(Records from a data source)
((
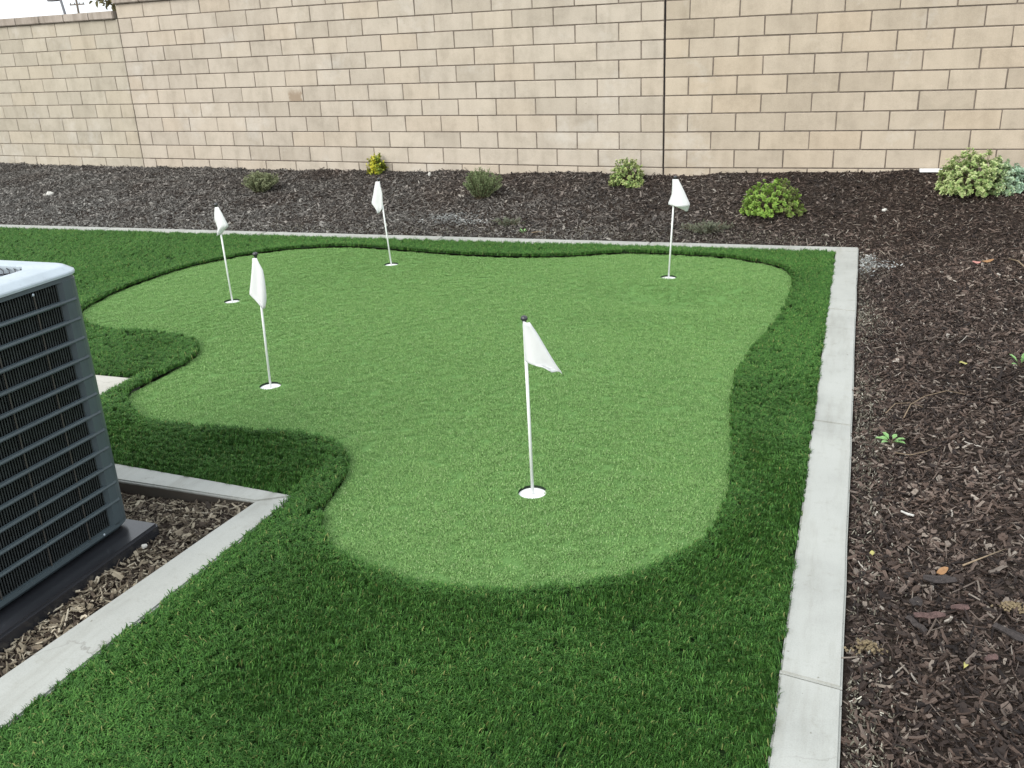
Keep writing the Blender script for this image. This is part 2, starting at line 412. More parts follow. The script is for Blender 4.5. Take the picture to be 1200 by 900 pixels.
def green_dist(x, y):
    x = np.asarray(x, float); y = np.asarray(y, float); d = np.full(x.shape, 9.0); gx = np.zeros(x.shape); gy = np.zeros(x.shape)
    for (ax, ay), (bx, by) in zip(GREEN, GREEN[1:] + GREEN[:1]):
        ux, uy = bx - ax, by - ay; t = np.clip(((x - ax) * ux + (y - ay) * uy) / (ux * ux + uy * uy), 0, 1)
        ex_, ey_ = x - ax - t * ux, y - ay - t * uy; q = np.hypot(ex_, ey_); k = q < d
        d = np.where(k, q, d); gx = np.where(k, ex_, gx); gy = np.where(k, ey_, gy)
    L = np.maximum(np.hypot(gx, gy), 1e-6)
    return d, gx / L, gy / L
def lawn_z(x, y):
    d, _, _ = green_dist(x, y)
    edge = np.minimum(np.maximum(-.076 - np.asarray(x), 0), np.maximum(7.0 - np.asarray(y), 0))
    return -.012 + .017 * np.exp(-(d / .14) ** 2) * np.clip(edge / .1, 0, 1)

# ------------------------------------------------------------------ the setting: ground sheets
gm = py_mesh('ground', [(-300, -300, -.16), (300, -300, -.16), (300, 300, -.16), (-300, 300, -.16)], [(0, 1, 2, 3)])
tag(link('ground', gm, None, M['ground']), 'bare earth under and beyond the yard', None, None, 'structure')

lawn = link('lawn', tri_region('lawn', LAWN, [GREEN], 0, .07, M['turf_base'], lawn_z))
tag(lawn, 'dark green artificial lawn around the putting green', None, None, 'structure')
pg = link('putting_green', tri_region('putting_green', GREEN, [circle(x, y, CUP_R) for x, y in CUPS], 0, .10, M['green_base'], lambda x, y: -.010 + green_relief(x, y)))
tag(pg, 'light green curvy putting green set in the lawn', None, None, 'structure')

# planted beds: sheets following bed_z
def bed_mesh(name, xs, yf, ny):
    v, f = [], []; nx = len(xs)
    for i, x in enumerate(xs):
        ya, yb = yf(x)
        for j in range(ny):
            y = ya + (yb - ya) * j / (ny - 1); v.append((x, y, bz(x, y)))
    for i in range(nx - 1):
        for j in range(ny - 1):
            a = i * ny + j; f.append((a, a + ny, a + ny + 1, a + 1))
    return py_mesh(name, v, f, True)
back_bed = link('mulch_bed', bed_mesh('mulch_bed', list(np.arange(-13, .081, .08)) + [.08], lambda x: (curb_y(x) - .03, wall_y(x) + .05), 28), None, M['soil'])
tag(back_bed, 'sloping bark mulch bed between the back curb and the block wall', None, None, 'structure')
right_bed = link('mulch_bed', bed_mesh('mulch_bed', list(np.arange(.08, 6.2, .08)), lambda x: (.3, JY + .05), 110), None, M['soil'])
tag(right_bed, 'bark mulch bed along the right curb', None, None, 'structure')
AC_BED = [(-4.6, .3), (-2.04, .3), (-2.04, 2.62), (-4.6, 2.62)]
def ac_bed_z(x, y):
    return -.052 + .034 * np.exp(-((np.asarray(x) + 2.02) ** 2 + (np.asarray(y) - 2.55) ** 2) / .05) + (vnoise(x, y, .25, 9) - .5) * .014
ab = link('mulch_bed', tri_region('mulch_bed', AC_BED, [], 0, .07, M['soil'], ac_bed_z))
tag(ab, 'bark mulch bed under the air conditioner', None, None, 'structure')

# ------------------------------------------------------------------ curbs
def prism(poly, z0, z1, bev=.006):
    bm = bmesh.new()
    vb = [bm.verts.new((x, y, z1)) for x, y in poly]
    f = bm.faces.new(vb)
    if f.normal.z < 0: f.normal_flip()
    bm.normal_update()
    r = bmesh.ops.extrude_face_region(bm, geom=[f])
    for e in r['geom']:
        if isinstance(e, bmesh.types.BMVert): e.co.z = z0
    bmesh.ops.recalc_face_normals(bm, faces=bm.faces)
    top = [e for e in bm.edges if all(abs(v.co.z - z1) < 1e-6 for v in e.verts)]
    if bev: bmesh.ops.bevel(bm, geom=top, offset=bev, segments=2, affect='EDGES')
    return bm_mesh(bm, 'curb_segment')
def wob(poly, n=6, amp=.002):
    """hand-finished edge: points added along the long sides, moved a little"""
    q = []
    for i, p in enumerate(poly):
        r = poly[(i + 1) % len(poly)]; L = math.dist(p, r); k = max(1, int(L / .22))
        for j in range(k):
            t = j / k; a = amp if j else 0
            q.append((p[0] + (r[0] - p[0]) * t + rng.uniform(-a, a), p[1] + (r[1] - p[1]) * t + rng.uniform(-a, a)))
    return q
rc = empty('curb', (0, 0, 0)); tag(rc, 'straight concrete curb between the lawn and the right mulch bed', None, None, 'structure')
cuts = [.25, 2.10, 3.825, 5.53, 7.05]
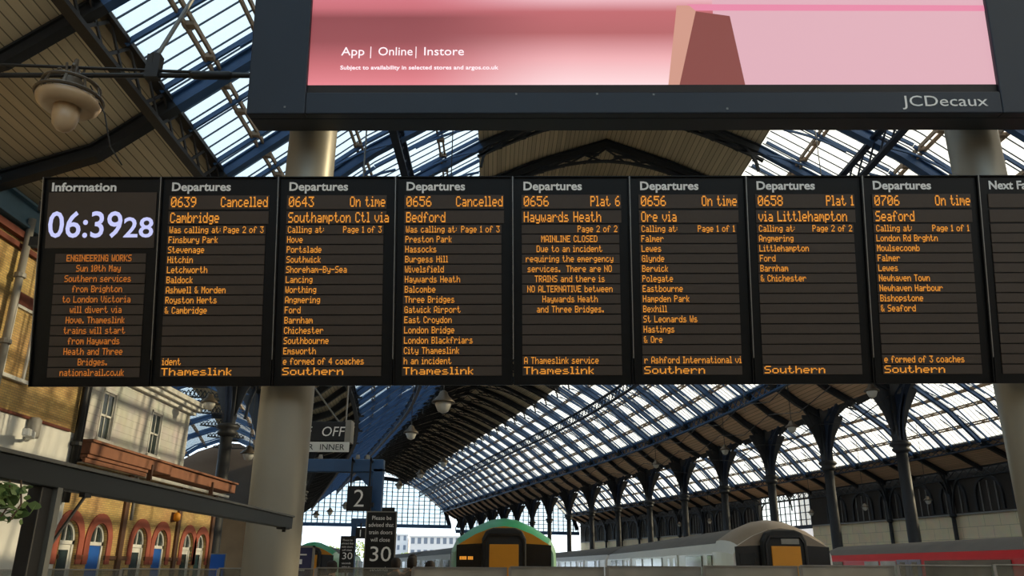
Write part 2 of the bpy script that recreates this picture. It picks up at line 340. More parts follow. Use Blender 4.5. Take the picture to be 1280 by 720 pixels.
))
Extract every line of the data exactly; pictures stay out.

● Solution for this problem:
Keep writing the Blender script for this image. This is part 2, starting at line 412. More parts follow. The script is for Blender 4.5. Take the picture to be 1200 by 900 pixels.
def green_dist(x, y):
    x = np.asarray(x, float); y = np.asarray(y, float); d = np.full(x.shape, 9.0); gx = np.zeros(x.shape); gy = np.zeros(x.shape)
    for (ax, ay), (bx, by) in zip(GREEN, GREEN[1:] + GREEN[:1]):
        ux, uy = bx - ax, by - ay; t = np.clip(((x - ax) * ux + (y - ay) * uy) / (ux * ux + uy * uy), 0, 1)
        ex_, ey_ = x - ax - t * ux, y - ay - t * uy; q = np.hypot(ex_, ey_); k = q < d
        d = np.where(k, q, d); gx = np.where(k, ex_, gx); gy = np.where(k, ey_, gy)
    L = np.maximum(np.hypot(gx, gy), 1e-6)
    return d, gx / L, gy / L
def lawn_z(x, y):
    d, _, _ = green_dist(x, y)
    edge = np.minimum(np.maximum(-.076 - np.asarray(x), 0), np.maximum(7.0 - np.asarray(y), 0))
    return -.012 + .017 * np.exp(-(d / .14) ** 2) * np.clip(edge / .1, 0, 1)

# ------------------------------------------------------------------ the setting: ground sheets
gm = py_mesh('ground', [(-300, -300, -.16), (300, -300, -.16), (300, 300, -.16), (-300, 300, -.16)], [(0, 1, 2, 3)])
tag(link('ground', gm, None, M['ground']), 'bare earth under and beyond the yard', None, None, 'structure')

lawn = link('lawn', tri_region('lawn', LAWN, [GREEN], 0, .07, M['turf_base'], lawn_z))
tag(lawn, 'dark green artificial lawn around the putting green', None, None, 'structure')
pg = link('putting_green', tri_region('putting_green', GREEN, [circle(x, y, CUP_R) for x, y in CUPS], 0, .10, M['green_base'], lambda x, y: -.010 + green_relief(x, y)))
tag(pg, 'light green curvy putting green set in the lawn', None, None, 'structure')

# planted beds: sheets following bed_z
def bed_mesh(name, xs, yf, ny):
    v, f = [], []; nx = len(xs)
    for i, x in enumerate(xs):
        ya, yb = yf(x)
        for j in range(ny):
            y = ya + (yb - ya) * j / (ny - 1); v.append((x, y, bz(x, y)))
    for i in range(nx - 1):
        for j in range(ny - 1):
            a = i * ny + j; f.append((a, a + ny, a + ny + 1, a + 1))
    return py_mesh(name, v, f, True)
back_bed = link('mulch_bed', bed_mesh('mulch_bed', list(np.arange(-13, .081, .08)) + [.08], lambda x: (curb_y(x) - .03, wall_y(x) + .05), 28), None, M['soil'])
tag(back_bed, 'sloping bark mulch bed between the back curb and the block wall', None, None, 'structure')
right_bed = link('mulch_bed', bed_mesh('mulch_bed', list(np.arange(.08, 6.2, .08)), lambda x: (.3, JY + .05), 110), None, M['soil'])
tag(right_bed, 'bark mulch bed along the right curb', None, None, 'structure')
AC_BED = [(-4.6, .3), (-2.04, .3), (-2.04, 2.62), (-4.6, 2.62)]
def ac_bed_z(x, y):
    return -.052 + .034 * np.exp(-((np.asarray(x) + 2.02) ** 2 + (np.asarray(y) - 2.55) ** 2) / .05) + (vnoise(x, y, .25, 9) - .5) * .014
ab = link('mulch_bed', tri_region('mulch_bed', AC_BED, [], 0, .07, M['soil'], ac_bed_z))
tag(ab, 'bark mulch bed under the air conditioner', None, None, 'structure')

# ------------------------------------------------------------------ curbs
def prism(poly, z0, z1, bev=.006):
    bm = bmesh.new()
    vb = [bm.verts.new((x, y, z1)) for x, y in poly]
    f = bm.faces.new(vb)
    if f.normal.z < 0: f.normal_flip()
    bm.normal_update()
    r = bmesh.ops.extrude_face_region(bm, geom=[f])
    for e in r['geom']:
        if isinstance(e, bmesh.types.BMVert): e.co.z = z0
    bmesh.ops.recalc_face_normals(bm, faces=bm.faces)
    top = [e for e in bm.edges if all(abs(v.co.z - z1) < 1e-6 for v in e.verts)]
    if bev: bmesh.ops.bevel(bm, geom=top, offset=bev, segments=2, affect='EDGES')
    return bm_mesh(bm, 'curb_segment')
def wob(poly, n=6, amp=.002):
    """hand-finished edge: points added along the long sides, moved a little"""
    q = []
    for i, p in enumerate(poly):
        r = poly[(i + 1) % len(poly)]; L = math.dist(p, r); k = max(1, int(L / .22))
        for j in range(k):
            t = j / k; a = amp if j else 0
            q.append((p[0] + (r[0] - p[0]) * t + rng.uniform(-a, a), p[1] + (r[1] - p[1]) * t + rng.uniform(-a, a)))
    return q
rc = empty('curb', (0, 0, 0)); tag(rc, 'straight concrete curb between the lawn and the right mulch bed', None, None, 'structure')
cuts = [.25, 2.10, 3.825, 5.53, 7.05]
Write part 2 of the bpy script that recreates this picture. It picks up at line 340. More parts follow. Use Blender 4.5. Take the picture to be 1280 by 720 pixels.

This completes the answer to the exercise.